Instances of Discovery

Since August 2007 I have been a monthly columnist for the St. Cloud Times. My theme, taken from the mission statement of the Collegeville Institute for Ecumenical and Cultural Research, is “the renewal of human community.” The columns are republished here with permission of the St. Cloud Times.

Column #098. First published in the St. Cloud Times online Sep. 5, 2015; in print Sep. 6

No time in the eight years I’ve been writing Times columns has an issue generated so much unfounded, irrational and occasionally vitriolic commentary, both in print and online, as immigration does these days — and there’s no doubt that it’s the Somalis who are the focus.

Careful and thoughtful commentaries such as Dave DeLand’s Aug. 23 column “Religion isn’t a license to kill” are dismissed as “simply not true” as in David Milz’s letter, Aug. 30.

Create CommUNITY, committed to overcoming the effects of racism in this area, is accused in AJ Kern’s column of fifth-column communist intentions because two books named as resources on its website are by Saul Alinsky, who, to be sure, advocated some Marxist tactics and even principles — but as we will see, this is a flimsy indictment.

Muslims are often treated in columns, letters and online comments as though they weren’t here. I suspect that people are talking about neighbors they don’t know, haven’t had a conversation with and view through the lens of sensationalist news reports.

Guilt by association is running rampant. When that happens, reason and fairness and objectivity — and even simple courtesy — flee.

Milz’s letter states “Islam is only peaceful and tolerant where it doesn’t have the power to legislate and enforce Islamic tenets. Once political dominance is achieved, any sham of tolerance soon disappears.” The sole authority he cites for his all-or-nothing view is “Ali Sina, an Iranian ex-Muslim.” To treat Sina as an expert witness is like looking to the late Madalyn Murray O’Hair for a characterization of Christianity.

It is more rational to take cues about Islam from Muslims who are here, like local residents Tohow Siyad and Abdul Kulane.

The former, a business owner, and Steve Joul, president of the Central Minnesota Community Foundation (Siyad is a board member), writing in the Create CommUNITY series, May 30, say this: “Somalis and people in the United States share many values, such as independence, democracy, individualism, egalitarianism and generosity.”

Kern’s rant fails to mention that there are 33 other books besides Alinsky’s on the list at Create CommUNITY’s website. Guilt by association again. Create CommUNITY leaders who have recently written Your Turns — among them, Bishop Donald Kettler and Rev. Dee Pederson — are not Marxist dupes.

Kulane’s Aug. 25 column tells of an occasion which Milz could only interpret as a sinister plot. “During my time in college,” St. John’s alumnus Kulane writes, “a group of us got our research paper accepted at Notre Dame University’s Peace Studies Conference. The group was diverse. We traveled together to present our paper. We shared our stories during that trip. We shared our experiences, goals and aspirations.” Milz would have to say that a Muslim at a peace studies conference couldn’t be a real Muslim, or, if he is, he’s there to subvert the whole enterprise.

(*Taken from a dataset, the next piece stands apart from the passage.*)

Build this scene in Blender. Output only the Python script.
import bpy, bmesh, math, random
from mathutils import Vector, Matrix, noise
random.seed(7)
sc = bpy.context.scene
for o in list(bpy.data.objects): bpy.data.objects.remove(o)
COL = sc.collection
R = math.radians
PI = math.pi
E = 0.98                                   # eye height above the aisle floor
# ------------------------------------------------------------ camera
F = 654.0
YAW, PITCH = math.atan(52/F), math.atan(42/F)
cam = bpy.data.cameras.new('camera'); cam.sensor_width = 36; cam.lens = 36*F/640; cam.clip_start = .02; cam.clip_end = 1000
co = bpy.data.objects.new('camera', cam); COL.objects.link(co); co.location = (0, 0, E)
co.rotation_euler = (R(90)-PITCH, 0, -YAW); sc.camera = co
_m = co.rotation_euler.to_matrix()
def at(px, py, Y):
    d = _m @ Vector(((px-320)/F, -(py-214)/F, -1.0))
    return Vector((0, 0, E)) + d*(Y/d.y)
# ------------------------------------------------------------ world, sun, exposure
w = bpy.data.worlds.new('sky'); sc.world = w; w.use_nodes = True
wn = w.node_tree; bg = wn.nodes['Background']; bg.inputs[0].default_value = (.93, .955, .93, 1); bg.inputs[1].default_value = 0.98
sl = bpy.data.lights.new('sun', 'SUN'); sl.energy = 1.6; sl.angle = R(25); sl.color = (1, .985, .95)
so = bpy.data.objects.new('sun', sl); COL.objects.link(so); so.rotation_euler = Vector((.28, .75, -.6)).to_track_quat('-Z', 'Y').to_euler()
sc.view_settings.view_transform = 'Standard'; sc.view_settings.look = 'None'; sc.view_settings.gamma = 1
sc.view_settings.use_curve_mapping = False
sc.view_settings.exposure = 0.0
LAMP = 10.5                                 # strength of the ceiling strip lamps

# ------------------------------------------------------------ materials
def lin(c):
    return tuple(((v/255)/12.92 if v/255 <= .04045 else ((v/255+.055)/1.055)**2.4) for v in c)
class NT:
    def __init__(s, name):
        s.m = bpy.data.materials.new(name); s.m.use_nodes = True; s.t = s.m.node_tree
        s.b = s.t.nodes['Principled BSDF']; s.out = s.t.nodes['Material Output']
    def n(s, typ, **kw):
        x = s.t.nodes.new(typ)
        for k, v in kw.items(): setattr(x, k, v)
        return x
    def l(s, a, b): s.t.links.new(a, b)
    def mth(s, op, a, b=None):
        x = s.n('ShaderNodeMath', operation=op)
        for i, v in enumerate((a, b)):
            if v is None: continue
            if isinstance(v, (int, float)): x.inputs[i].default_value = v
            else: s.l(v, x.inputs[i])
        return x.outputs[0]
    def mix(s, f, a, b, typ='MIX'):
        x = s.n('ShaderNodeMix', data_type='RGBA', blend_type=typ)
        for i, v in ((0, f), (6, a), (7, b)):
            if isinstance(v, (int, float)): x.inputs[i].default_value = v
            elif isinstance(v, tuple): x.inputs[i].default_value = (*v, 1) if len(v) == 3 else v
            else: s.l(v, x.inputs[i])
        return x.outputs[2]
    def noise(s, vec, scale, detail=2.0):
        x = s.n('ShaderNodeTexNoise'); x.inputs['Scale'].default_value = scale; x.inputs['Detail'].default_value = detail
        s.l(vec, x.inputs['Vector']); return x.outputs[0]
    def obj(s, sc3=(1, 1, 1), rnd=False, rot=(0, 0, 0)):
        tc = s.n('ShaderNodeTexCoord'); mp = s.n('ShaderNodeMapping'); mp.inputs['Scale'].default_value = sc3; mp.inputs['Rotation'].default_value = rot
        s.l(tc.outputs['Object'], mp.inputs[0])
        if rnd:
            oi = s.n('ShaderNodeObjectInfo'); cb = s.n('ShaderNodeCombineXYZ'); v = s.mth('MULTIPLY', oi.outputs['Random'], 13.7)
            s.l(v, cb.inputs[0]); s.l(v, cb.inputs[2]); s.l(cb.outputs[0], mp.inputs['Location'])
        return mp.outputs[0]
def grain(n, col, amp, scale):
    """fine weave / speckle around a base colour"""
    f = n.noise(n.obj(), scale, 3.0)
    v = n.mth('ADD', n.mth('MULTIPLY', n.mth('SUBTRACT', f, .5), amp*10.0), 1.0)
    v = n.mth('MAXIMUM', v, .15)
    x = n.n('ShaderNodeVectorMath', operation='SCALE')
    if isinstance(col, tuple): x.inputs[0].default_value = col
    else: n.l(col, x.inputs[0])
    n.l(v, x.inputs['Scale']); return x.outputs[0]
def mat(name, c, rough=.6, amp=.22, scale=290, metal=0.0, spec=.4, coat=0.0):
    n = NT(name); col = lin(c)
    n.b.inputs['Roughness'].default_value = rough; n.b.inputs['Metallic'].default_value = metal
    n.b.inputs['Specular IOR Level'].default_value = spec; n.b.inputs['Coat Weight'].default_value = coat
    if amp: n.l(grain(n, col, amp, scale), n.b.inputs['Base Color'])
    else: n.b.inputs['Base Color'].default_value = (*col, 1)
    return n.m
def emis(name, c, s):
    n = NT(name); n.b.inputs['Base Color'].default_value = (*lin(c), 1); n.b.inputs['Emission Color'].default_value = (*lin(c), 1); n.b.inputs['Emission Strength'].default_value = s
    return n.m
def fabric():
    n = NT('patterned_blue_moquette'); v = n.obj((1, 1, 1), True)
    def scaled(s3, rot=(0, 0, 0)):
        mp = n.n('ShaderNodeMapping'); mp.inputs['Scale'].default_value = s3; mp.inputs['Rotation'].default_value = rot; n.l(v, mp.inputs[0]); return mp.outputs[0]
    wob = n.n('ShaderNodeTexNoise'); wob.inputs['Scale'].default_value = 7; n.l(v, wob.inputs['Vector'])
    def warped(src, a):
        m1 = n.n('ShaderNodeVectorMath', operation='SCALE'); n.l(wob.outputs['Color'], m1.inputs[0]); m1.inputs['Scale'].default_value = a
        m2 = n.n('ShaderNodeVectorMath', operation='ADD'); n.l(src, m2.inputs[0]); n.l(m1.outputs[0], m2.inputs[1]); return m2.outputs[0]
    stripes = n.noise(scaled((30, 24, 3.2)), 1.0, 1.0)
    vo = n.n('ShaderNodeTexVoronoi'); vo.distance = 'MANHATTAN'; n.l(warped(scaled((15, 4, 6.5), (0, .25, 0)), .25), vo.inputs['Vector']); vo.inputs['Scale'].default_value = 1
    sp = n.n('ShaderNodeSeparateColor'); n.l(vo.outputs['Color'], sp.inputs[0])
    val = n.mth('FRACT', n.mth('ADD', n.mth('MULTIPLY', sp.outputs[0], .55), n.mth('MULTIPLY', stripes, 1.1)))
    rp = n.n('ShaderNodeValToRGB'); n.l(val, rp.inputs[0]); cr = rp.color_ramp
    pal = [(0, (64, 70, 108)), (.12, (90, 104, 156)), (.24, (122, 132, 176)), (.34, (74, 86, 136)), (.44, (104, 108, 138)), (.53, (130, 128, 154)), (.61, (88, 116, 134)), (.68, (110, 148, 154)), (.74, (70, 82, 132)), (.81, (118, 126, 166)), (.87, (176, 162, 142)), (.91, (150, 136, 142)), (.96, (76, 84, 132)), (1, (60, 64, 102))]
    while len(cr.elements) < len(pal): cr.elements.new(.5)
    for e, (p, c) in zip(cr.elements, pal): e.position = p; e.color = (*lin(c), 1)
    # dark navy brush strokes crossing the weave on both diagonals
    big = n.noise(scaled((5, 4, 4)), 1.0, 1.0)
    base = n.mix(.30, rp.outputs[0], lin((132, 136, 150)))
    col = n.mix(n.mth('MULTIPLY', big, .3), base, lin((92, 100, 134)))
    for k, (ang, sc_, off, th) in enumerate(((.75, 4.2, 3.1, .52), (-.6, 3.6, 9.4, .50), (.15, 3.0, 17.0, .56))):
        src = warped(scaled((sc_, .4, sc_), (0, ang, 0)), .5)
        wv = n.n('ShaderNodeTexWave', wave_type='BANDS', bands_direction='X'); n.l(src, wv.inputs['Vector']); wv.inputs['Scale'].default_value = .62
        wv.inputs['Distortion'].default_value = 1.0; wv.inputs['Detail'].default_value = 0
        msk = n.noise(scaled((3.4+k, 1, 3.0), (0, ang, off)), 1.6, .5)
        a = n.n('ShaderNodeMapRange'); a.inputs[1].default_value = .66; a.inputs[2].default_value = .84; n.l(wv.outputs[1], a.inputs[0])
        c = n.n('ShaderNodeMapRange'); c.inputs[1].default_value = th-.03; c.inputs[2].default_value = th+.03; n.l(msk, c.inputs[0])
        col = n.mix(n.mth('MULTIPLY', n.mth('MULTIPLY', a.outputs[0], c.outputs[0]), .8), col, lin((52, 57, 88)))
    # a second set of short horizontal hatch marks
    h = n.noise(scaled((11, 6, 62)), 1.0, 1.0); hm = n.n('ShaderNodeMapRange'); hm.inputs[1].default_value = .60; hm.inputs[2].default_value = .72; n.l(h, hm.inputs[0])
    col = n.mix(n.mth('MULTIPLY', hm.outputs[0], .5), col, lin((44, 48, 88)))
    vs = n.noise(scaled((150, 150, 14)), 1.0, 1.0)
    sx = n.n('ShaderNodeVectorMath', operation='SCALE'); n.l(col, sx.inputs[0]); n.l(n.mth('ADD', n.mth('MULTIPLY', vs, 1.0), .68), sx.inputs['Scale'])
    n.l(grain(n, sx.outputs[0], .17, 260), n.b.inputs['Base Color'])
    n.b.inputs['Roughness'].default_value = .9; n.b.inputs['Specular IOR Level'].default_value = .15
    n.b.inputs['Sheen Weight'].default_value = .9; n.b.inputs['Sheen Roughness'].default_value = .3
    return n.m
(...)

It’s bad enough when Muslim bashers treat a virulent apostate from Islam as the authority on the tradition. It’s additionally bad when Christianity is touted as the shining counter-example. Dave DeLand declares that violence and murder have “nothing to do with the beliefs of their associated religions (Islam and Christianity).” “Nothing to do” goes too far in both cases, but Milz says that “while this is certainly true of Christianity, it is — sadly — simply not true of Islam.”

The first rule of conversation is that you don’t compare your best with the other person’s worst. Christian history is full of violence and murder — even of other Christians — in the name of God. And when, at the end of the fourth century, Christians achieved political dominance, it became illegal not to be a Christian in the Roman Empire. We Christians shouldn’t throw stones from our glass house.

On Aug. 6, the Times Editorial Board issued a plea: “Let’s have meaningful communication. Is there no middle ground on these issues? Where are the reasoned discussions that can generate solutions to the concerns expressed? Why doesn’t anyone ever talk about local solutions?”

Local — that’s the key. And reasoned discussions — they’re the method. For starters, let’s find out about their faith from our Muslim neighbors.

I have no standing to tell my Muslim friends what they believe about the Prophet (peace be upon him), the Quran, society, government or anything else. I need to listen to Siyad and Kulane and so many others as they tell me that “the Somali people who have come to the greater St. Cloud area are proud to call this community home. They have the same hopes and dreams most of us have.”

Become caretakers of one another’s stories — that’s the way forward.